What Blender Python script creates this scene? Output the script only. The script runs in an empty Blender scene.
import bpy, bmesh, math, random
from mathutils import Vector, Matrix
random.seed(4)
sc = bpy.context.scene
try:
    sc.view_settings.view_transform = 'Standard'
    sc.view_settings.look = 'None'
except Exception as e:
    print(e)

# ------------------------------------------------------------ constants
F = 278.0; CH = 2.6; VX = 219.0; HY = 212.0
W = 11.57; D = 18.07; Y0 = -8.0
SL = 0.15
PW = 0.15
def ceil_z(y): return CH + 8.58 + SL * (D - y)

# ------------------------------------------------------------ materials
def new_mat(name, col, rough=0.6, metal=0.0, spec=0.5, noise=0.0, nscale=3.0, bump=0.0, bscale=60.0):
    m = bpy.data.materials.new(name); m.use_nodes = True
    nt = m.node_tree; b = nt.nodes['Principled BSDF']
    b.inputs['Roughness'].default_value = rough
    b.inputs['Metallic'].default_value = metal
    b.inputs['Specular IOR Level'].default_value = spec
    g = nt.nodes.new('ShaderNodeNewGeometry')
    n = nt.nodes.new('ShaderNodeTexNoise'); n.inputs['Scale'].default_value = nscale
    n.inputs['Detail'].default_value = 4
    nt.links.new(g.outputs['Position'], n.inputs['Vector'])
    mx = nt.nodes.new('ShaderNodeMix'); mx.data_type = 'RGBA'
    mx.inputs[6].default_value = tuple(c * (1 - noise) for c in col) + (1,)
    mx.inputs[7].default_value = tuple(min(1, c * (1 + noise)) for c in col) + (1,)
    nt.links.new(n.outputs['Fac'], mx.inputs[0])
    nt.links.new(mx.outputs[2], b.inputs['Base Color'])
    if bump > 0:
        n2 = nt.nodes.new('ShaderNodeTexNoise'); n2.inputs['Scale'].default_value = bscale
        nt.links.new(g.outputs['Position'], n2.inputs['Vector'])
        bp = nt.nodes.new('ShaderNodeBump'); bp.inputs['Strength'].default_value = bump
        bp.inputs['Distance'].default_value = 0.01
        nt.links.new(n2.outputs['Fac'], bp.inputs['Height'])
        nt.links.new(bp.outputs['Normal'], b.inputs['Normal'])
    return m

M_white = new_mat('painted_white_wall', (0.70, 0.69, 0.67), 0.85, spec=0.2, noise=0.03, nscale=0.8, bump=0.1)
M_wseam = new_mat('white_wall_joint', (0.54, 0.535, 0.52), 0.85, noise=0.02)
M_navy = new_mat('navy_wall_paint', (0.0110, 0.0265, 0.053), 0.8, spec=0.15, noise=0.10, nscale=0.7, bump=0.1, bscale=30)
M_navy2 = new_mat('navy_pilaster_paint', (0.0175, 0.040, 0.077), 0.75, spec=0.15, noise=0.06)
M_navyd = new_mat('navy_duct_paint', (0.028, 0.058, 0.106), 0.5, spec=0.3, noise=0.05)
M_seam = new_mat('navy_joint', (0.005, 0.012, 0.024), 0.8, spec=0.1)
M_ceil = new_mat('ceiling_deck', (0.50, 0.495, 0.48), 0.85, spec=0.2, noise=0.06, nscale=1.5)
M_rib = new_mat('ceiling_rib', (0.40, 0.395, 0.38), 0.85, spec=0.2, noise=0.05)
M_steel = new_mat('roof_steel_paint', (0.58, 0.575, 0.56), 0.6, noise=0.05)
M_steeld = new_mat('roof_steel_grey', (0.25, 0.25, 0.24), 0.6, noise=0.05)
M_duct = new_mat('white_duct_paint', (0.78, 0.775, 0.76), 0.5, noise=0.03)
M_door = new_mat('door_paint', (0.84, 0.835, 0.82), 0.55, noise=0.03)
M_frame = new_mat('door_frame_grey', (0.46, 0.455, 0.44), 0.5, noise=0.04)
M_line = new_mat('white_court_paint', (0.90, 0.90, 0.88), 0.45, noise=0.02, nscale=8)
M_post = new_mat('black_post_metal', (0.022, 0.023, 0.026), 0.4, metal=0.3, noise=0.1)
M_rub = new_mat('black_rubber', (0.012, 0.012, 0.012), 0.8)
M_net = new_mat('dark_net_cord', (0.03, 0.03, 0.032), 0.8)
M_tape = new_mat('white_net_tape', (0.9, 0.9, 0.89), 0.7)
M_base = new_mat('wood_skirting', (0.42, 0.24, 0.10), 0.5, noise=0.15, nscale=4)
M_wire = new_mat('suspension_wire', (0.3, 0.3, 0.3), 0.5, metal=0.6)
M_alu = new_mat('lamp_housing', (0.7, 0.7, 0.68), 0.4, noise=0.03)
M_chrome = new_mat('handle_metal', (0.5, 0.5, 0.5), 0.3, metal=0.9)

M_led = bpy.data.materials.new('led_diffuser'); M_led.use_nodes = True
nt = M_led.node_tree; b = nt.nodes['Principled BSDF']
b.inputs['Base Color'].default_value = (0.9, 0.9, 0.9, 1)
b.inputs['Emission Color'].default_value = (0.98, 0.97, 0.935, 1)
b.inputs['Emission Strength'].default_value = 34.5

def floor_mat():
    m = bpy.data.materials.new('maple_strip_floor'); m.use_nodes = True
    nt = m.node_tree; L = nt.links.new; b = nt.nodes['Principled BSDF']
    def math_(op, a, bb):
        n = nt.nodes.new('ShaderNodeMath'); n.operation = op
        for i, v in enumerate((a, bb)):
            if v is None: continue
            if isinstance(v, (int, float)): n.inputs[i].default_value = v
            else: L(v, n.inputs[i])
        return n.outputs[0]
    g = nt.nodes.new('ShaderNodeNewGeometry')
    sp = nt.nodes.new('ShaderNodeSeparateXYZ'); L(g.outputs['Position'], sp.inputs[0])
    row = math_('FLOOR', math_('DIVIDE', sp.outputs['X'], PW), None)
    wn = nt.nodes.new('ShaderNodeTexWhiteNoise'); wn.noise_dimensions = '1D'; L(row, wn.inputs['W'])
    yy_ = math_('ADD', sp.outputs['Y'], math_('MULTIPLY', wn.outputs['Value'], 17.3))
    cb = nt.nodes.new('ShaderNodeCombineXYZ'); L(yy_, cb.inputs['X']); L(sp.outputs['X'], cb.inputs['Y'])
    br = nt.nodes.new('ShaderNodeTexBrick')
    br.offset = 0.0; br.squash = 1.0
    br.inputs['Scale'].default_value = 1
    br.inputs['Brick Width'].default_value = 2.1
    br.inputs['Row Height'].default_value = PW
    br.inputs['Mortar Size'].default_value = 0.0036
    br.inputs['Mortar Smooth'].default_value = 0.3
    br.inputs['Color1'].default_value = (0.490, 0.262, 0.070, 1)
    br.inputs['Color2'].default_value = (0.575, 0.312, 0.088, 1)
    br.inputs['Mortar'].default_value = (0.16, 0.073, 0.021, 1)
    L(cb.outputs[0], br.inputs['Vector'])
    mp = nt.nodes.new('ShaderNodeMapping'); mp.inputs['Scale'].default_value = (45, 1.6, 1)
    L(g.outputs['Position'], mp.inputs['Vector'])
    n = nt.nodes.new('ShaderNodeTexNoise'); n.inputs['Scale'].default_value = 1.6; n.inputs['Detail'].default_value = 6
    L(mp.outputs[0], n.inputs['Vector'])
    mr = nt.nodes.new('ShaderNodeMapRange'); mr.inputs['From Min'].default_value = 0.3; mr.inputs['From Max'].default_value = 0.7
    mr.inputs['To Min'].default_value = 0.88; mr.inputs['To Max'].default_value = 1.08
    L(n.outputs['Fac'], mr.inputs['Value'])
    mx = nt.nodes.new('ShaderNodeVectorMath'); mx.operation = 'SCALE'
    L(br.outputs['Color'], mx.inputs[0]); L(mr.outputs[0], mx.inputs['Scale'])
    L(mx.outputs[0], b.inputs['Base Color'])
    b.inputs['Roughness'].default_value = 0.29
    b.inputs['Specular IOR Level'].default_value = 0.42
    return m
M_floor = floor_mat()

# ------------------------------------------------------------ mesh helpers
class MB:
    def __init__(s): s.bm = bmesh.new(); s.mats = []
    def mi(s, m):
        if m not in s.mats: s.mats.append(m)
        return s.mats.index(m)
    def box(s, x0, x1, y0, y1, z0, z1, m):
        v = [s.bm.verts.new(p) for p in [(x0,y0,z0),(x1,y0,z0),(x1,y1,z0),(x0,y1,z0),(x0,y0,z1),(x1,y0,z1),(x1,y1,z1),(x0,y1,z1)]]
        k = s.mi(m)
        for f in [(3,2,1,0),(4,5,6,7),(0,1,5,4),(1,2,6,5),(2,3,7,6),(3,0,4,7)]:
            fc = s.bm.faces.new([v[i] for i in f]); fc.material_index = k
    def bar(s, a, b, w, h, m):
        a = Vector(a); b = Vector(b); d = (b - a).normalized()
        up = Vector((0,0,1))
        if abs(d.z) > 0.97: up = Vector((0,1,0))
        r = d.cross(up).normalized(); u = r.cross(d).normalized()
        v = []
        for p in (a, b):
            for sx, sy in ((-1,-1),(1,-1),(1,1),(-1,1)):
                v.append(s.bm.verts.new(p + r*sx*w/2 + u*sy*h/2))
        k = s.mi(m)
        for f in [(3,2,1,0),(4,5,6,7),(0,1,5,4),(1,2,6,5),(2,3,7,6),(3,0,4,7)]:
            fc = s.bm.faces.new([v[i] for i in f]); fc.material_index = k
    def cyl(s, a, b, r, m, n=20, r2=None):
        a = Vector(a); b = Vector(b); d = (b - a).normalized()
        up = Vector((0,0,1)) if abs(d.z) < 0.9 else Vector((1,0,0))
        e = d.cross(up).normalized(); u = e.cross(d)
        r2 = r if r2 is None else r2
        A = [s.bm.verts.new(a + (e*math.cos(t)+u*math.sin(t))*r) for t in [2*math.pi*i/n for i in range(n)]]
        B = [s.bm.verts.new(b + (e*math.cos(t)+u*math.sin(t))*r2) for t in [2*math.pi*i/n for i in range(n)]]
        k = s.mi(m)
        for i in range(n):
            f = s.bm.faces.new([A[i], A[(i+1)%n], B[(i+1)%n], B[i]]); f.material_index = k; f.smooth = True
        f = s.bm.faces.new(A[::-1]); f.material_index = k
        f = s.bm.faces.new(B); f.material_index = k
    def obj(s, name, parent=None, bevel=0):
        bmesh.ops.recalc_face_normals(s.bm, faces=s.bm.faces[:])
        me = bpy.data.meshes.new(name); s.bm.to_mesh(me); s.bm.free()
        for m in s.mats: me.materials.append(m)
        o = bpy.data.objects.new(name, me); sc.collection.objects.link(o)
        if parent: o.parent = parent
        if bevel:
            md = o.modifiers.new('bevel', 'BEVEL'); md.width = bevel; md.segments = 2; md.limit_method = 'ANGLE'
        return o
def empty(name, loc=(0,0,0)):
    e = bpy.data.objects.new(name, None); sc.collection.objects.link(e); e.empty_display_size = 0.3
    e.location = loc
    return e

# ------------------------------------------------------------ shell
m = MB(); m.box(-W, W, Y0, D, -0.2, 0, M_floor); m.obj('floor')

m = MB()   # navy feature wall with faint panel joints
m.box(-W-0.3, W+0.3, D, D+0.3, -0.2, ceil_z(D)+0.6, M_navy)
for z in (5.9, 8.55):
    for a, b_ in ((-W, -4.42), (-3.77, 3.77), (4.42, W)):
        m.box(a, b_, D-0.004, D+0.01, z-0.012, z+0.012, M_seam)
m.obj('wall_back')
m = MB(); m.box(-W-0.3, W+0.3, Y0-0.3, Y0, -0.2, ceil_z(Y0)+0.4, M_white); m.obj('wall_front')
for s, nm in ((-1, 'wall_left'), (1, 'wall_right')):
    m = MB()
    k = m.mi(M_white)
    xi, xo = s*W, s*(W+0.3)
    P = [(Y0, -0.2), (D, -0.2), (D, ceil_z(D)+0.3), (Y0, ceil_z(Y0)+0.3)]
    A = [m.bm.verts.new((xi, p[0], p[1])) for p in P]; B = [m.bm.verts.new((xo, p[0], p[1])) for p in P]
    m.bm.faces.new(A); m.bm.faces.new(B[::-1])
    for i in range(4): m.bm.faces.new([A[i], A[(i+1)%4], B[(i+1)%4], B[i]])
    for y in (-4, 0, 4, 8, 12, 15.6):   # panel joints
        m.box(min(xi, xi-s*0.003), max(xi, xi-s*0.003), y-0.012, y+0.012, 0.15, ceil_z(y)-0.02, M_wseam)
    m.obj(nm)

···

• Task objective:
Repeat exactly, please, each line from the beginning of the data through the line with "def ceil_z(y): return" in it, and only those lines.

• Output:
What Blender Python script creates this scene? Output the script only. The script runs in an empty Blender scene.
import bpy, bmesh, math, random
from mathutils import Vector, Matrix
random.seed(4)
sc = bpy.context.scene
try:
    sc.view_settings.view_transform = 'Standard'
    sc.view_settings.look = 'None'
except Exception as e:
    print(e)

# ------------------------------------------------------------ constants
F = 278.0; CH = 2.6; VX = 219.0; HY = 212.0
W = 11.57; D = 18.07; Y0 = -8.0
SL = 0.15
PW = 0.15
def ceil_z(y): return CH + 8.58 + SL * (D - y)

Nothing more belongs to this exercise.